Aclaremos: «Morales» no se es simplemente el fantoche que hoy encabeza el Gobierno. Morales es apenas sinécdoque de la componenda entre los militares, abogados y financistas que aún controlan el poder del Estado guatemalteco y se resisten a soltarlo.
Como pelele de ventrílocuo, Morales, con sus gestos, mal representa a un presidente. Pero con sus acuerdos encarna una caterva leguleya y maliciosa. Y con sus denuncias no muestra sino oculta la verdadera intención de la multitud que lo mueve: evadir tanto como pueda la persecución de una justicia que se reforma con lentitud, pero de manera inexorable.
Por lo mismo y como reflejo, «Iván Velásquez» también es una sinécdoque. El nombre no es el hombre: apenas representa el todo de la justicia con la parte que es un comisionado. La inquina contra el juez colombiano, la resistencia a su persona y a su presencia en Guatemala, tiene muy poco que ver con los rasgos de carácter y empeño del individuo y todo que ver con lo que encarna. Así esté comprometido, sea muy eficaz y lo reconozca todo mundo, el rechazo que suscita en Guatemala se refiere a otra cosa. Es la oposición a que en esta olvidada parcela se haga justicia, especialmente cuando compromete a los ricos y poderosos dueños de la finca.
Que el asunto no es personal se hace obvio al ver cómo ha mutado la supuesta causal de rechazo desde que la planteó Morales por primera vez. Lo que empezó como un no grato para Velásquez se transformó en la cancelación de la Cicig. Ya con visos de absurdo internacional, siguió el apercibimiento al secretario de la Organización de las Naciones Unidas por la incompetente y arrogante canciller guatemalteca. Bien reportan los psicólogos que un rasgo de la incompetencia es la incapacidad para constatar la propia inutilidad.
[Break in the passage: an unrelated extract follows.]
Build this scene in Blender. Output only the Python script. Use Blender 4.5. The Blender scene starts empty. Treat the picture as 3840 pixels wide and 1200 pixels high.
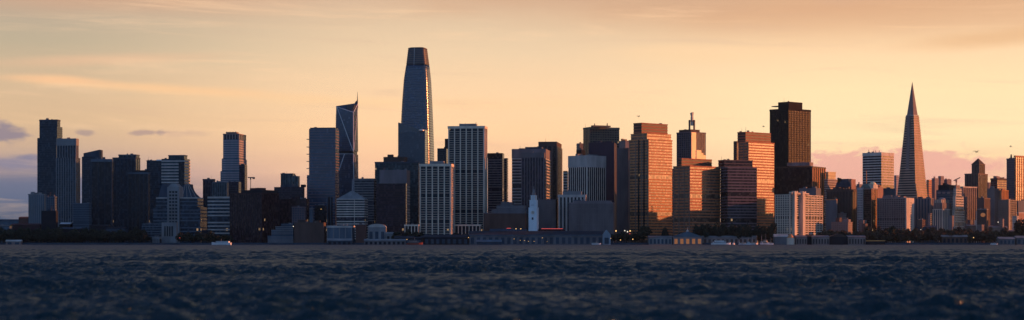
import bpy, math, random
import numpy as np
from mathutils import Vector, Matrix
R = math.radians
sc = bpy.context.scene
col = sc.collection
rnd = random.Random(7)

# ------------------------------------------------------------------ camera
F = 6800.0      # focal length in photo pixels (photo is 3840 wide)
HC = 4.5        # eye height above the bay
HZ = 907.0      # horizon row of the photo
HAZE = 0.0000125  # density of the evening haze per metre
cam = bpy.data.cameras.new('camera')
cam.sensor_width = 36.0
cam.lens = 36.0 * F / 3840.0
cam.shift_y = (HZ - 600.0) / 3840.0
cam.clip_start = 1.0
cam.clip_end = 80000
cam.dof.use_dof = True
cam.dof.focus_distance = 3000
cam.dof.aperture_fstop = 0.22
co = bpy.data.objects.new('camera', cam)
co.location = (0, 0, HC)
co.rotation_euler = (R(90), 0, 0)
col.objects.link(co)
sc.camera = co

# ------------------------------------------------------------------ light
SUN_AZ, SUN_EL = R(80), R(9.0)     # azimuth clockwise from the view direction (+Y)
S = Vector((math.sin(SUN_AZ) * math.cos(SUN_EL), math.cos(SUN_AZ) * math.cos(SUN_EL), math.sin(SUN_EL)))
sl = bpy.data.lights.new('sun', 'SUN')
sl.energy = 5.0
sl.angle = R(0.5)
sl.color = (1.0, 0.32, 0.10)
so = bpy.data.objects.new('sun', sl)
so.rotation_euler = S.to_track_quat('Z', 'Y').to_euler()
col.objects.link(so)

sc.view_settings.view_transform = 'Standard'
sc.view_settings.look = 'None'
sc.view_settings.exposure = 0.0
sc.view_settings.gamma = 1.0
sc.cycles.max_bounces = 6
sc.cycles.diffuse_bounces = 2
sc.cycles.glossy_bounces = 3
sc.cycles.caustics_reflective = False
sc.cycles.caustics_refractive = False


def lin(r, g, b):
    f = lambda c: (c / 255 / 12.92) if c / 255 <= 0.04045 else ((c / 255 + 0.055) / 1.055) ** 2.4
    return (f(r), f(g), f(b), 1.0)


# ------------------------------------------------------------------ sky (world)
W = bpy.data.worlds.new('World')
sc.world = W
W.use_nodes = True
nt = W.node_tree
nt.nodes.clear()


def N(t, **kw):
    n = nt.nodes.new(t)
    for k, v in kw.items():
        setattr(n, k, v)
    return n


def put(sock, v):
    if isinstance(v, bpy.types.NodeSocket):
        nt.links.new(v, sock)
    else:
        sock.default_value = v


def M(op, a, b=0.0, c=0.0, clamp=False):
    n = N('ShaderNodeMath', operation=op, use_clamp=clamp)
    put(n.inputs[0], a); put(n.inputs[1], b); put(n.inputs[2], c)
    return n.outputs[0]


def mixc(f, a, b):
    n = N('ShaderNodeMix', data_type='RGBA')
    put(n.inputs[0], f); put(n.inputs[6], a); put(n.inputs[7], b)
    return n.outputs[2]


def smooth(x, a, b):
    n = N('ShaderNodeMapRange', interpolation_type='SMOOTHSTEP')
    put(n.inputs[0], x); n.inputs[1].default_value = a; n.inputs[2].default_value = b
    return n.outputs[0]


def ramp(x, stops):
    n = N('ShaderNodeValToRGB')
    n.color_ramp.interpolation = 'EASE' if False else 'LINEAR'
    e = n.color_ramp.elements
    while len(e) > 1:
        e.remove(e[-1])
    e[0].position = stops[0][0]; e[0].color = stops[0][1]
    for p, c in stops[1:]:
        k = e.new(p); k.color = c
    put(n.inputs[0], x)
    return n.outputs[0]


geo = N('ShaderNodeTexCoord')
sep = N('ShaderNodeSeparateXYZ')
nt.links.new(geo.outputs['Generated'], sep.inputs[0])
dx, dy, dz = sep.outputs
az = M('MULTIPLY', M('ARCTAN2', dx, dy), F)                      # azimuth and elevation of the sky, scaled
el = M('MULTIPLY', M('ARCTAN2', dz, M('SQRT', M('ADD', M('MULTIPLY', dx, dx), M('MULTIPLY', dy, dy)))), F)
cmb = N('ShaderNodeCombineXYZ')
put(cmb.inputs[0], M('MULTIPLY', az, 0.0022)); put(cmb.inputs[1], M('MULTIPLY', el, 0.009))
nz = N('ShaderNodeTexNoise'); nz.inputs['Scale'].default_value = 1.0; nz.inputs['Detail'].default_value = 5
nt.links.new(cmb.outputs[0], nz.inputs['Vector'])
noi = M('SUBTRACT', nz.outputs[0], 0.5)
nz3 = N('ShaderNodeTexNoise'); nz3.inputs['Scale'].default_value = 4.5; nz3.inputs['Detail'].default_value = 6
cm3 = N('ShaderNodeCombineXYZ')
put(cm3.inputs[0], M('MULTIPLY', az, 0.003)); put(cm3.inputs[1], M('MULTIPLY', el, 0.006))
nt.links.new(cm3.outputs[0], nz3.inputs['Vector'])
noi3 = M('SUBTRACT', nz3.outputs[0], 0.5)

T_ = lambda py: max(0.0, (HZ - py) / 1100.0)
t = M('DIVIDE', el, 1100.0)
left = ramp(t, [(T_(907), lin(52, 68, 95)), (T_(830), lin(72, 88, 116)), (T_(760), lin(88, 100, 128)), (T_(700), lin(120, 118, 138)),
                (T_(640), lin(168, 146, 146)), (T_(560), lin(202, 170, 144)), (T_(470), lin(216, 181, 143)), (T_(330), lin(211, 180, 145)),
                (T_(180), lin(187, 170, 143)), (T_(80), lin(184, 165, 142)), (T_(0), lin(190, 158, 134))])
mid = ramp(t, [(T_(907), lin(150, 125, 135)), (T_(760), lin(215, 168, 148)), (T_(650), lin(250, 196, 158)), (T_(500), lin(255, 208, 160)),
               (T_(350), lin(248, 208, 164)), (T_(200), lin(234, 202, 164)), (T_(90), lin(222, 192, 158)), (T_(0), lin(213, 179, 148))])
right = ramp(t, [(T_(907), lin(225, 165, 130)), (T_(760), lin(252, 188, 145)), (T_(640), lin(255, 210, 162)), (T_(520), lin(255, 227, 177)),
                 (T_(350), lin(255, 224, 174)), (T_(220), lin(250, 212, 167)), (T_(110), lin(232, 188, 146)), (T_(0), lin(220, 174, 134))])
c = mixc(smooth(az, -1850.0, -350.0), left, mid)
c = mixc(smooth(az, -50.0, 1300.0), c, right)


def cloud(c, px, py, rx, ry, colr, op, slope=0.0, soft=0.6, amp=1.6, fine=False):
    a = M('SUBTRACT', az, math.atan((px - 1920) / F) * F)
    e = M('SUBTRACT', M('SUBTRACT', el, HZ - py), M('MULTIPLY', a, -slope))
    d = M('SQRT', M('ADD', M('POWER', M('DIVIDE', a, rx), 2.0), M('POWER', M('DIVIDE', e, ry), 2.0)))
    d = M('ADD', d, M('MULTIPLY', noi3 if fine else noi, amp))
    m = smooth(d, 1.0 + soft / 2, 1.0 - soft)
    return mixc(M('MULTIPLY', m, op), c, lin(*colr))


# px, py, rx, ry, colour, opacity, slope
c = cloud(c, 90, 705, 380, 80, (96, 108, 138), .6, 0, 1.0)
c = cloud(c, 60, 622, 190, 26, (132, 128, 152), .75, 0, .8, 1.9, True)
c = cloud(c, 120, 600, 60, 12, (128, 124, 148), .7, 0, .8, 1.6, True)
c = cloud(c, 640, 655, 160, 14, (200, 160, 150), .5, 0, .8, 1.8, True)
c = cloud(c, 20, 514, 68, 40, (142, 128, 140), .92, 0, .7, 2.9, True)
c = cloud(c, 325, 510, 34, 13, (166, 142, 138), .75, 0, .7, 2.0, True)
c = cloud(c, 545, 506, 70, 9, (172, 144, 138), .75, -.05, .7, 2.2, True)
c = cloud(c, 600, 504, 16, 12, (168, 142, 138), .6, 0, .7, 1.8, True)
c = cloud(c, 690, 507, 80, 14, (196, 158, 144), .4, 0, .8, 2.4, True)
c = cloud(c, 240, 322, 190, 18, (250, 194, 146), .7, .03, .9, 1.3)
c = cloud(c, 640, 346, 520, 20, (252, 200, 146), .65, .045, 1.0, 1.4)
c = cloud(c, 420, 240, 430, 22, (232, 186, 148), .55, -.05, 1.0, 1.4)
c = cloud(c, 1500, 388, 900, 22, (252, 206, 152), .35, .01, 1.1, 1.4)
c = cloud(c, 430, 10, 700, 70, (212, 162, 128), .55, .02, 1.4, 1.2)
c = cloud(c, 3080, 46, 1250, 80, (214, 164, 126), .8, .01, 1.3, 1.0)
c = cloud(c, 2300, 10, 700, 50, (205, 164, 132), .6, .0, 1.0, 1.2)
c = cloud(c, 3720, 172, 330, 34, (226, 176, 128), .6, -.08, 1.0, 1.2)
c = cloud(c, 2650, 210, 400, 36, (250, 208, 158), .4, .0, 1.0, 1.2)
c = cloud(c, 3330, 655, 400, 92, (236, 172, 156), .9, .0, .25, 1.7, True)
c = cloud(c, 3660, 640, 220, 46, (238, 176, 158), .6, .0, .3, 1.7, True)
c = cloud(c, 3300, 770, 900, 60, (250, 186, 146), .35, .0, .9, .9)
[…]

Por ello, no seamos ingenuos. Lo que está en juego aquí nunca fue el puesto de un funcionario internacional. El reclamo del Gobierno no tiene nada que ver con extralimitación de funciones y responsabilidades. Lo que está en juego es la justicia nuestra, que algunos quieren seguir manejando a su antojo y para su único beneficio.
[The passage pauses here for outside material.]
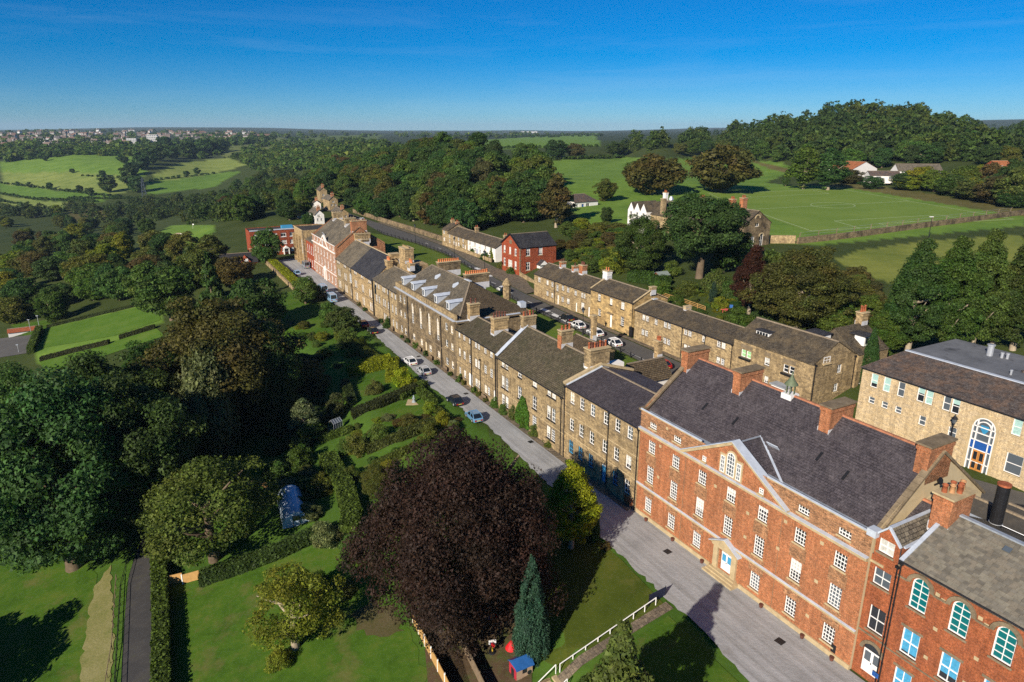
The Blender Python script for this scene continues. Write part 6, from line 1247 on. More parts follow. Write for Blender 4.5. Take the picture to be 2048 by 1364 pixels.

No seamos ingenuos. Lo que está en juego aquí nunca fue el puesto de un funcionario internacional.
Morales —la caterva, insisto, que el individuo-payaso es incidental— de mil formas ensaya convencernos de la amenaza a la soberanía nacional, distraernos de las fechorías que perpetra. Pero la soberanía no es suya para abusar de ella de esa forma. Lo dice claro la Constitución: «La soberanía radica en el pueblo, quien la delega, para su ejercicio, en los organismos Legislativo, Ejecutivo y Judicial». Delega, no regala.
Entendamos usted y yo, entienda Morales: la soberanía no es de un presidente, individuo miope que ni siquiera alcanza a ver cómo malogró su papel en la historia (cuán lejos queda ya ese engañoso «ni corrupto ni ladrón»). No es de una canciller zafia que ignora que el secretario de las Naciones Unidas le responde por señorío, no por obligación. La soberanía no es de un diputado iletrado que viste de militar para ir al Congreso y se llena la boca con ella. Apenas nos recuerda que igual de mal se ve un militar vestido de payaso que un payaso vestido de militar. Y tampoco pertenece la soberanía a los directivos del Congreso, tan adustos de planta como de ciencia. La soberanía no es para hacer con ella lo poco y malo que se les ocurre en su parca imaginación.
La soberanía es nuestra —suya, amiga lectora, amigo lector, mía y del vecino de más allá— para asegurar que gocemos de «la vida, la libertad, la justicia, la seguridad, la paz y el desarrollo integral». Así lo dice la Constitución. Así lo queremos. En las urnas encargamos a esa tanda de inútiles y mentirosos nuestra soberanía y no han podido sino ensuciarla. Siempre está en nuestras manos reclamarles por malbaratarla. Siempre y en todo momento es nuestro derecho hacerla valer, no como excusa para la impunidad, sino como factor de prosperidad y de paz para todas y todos.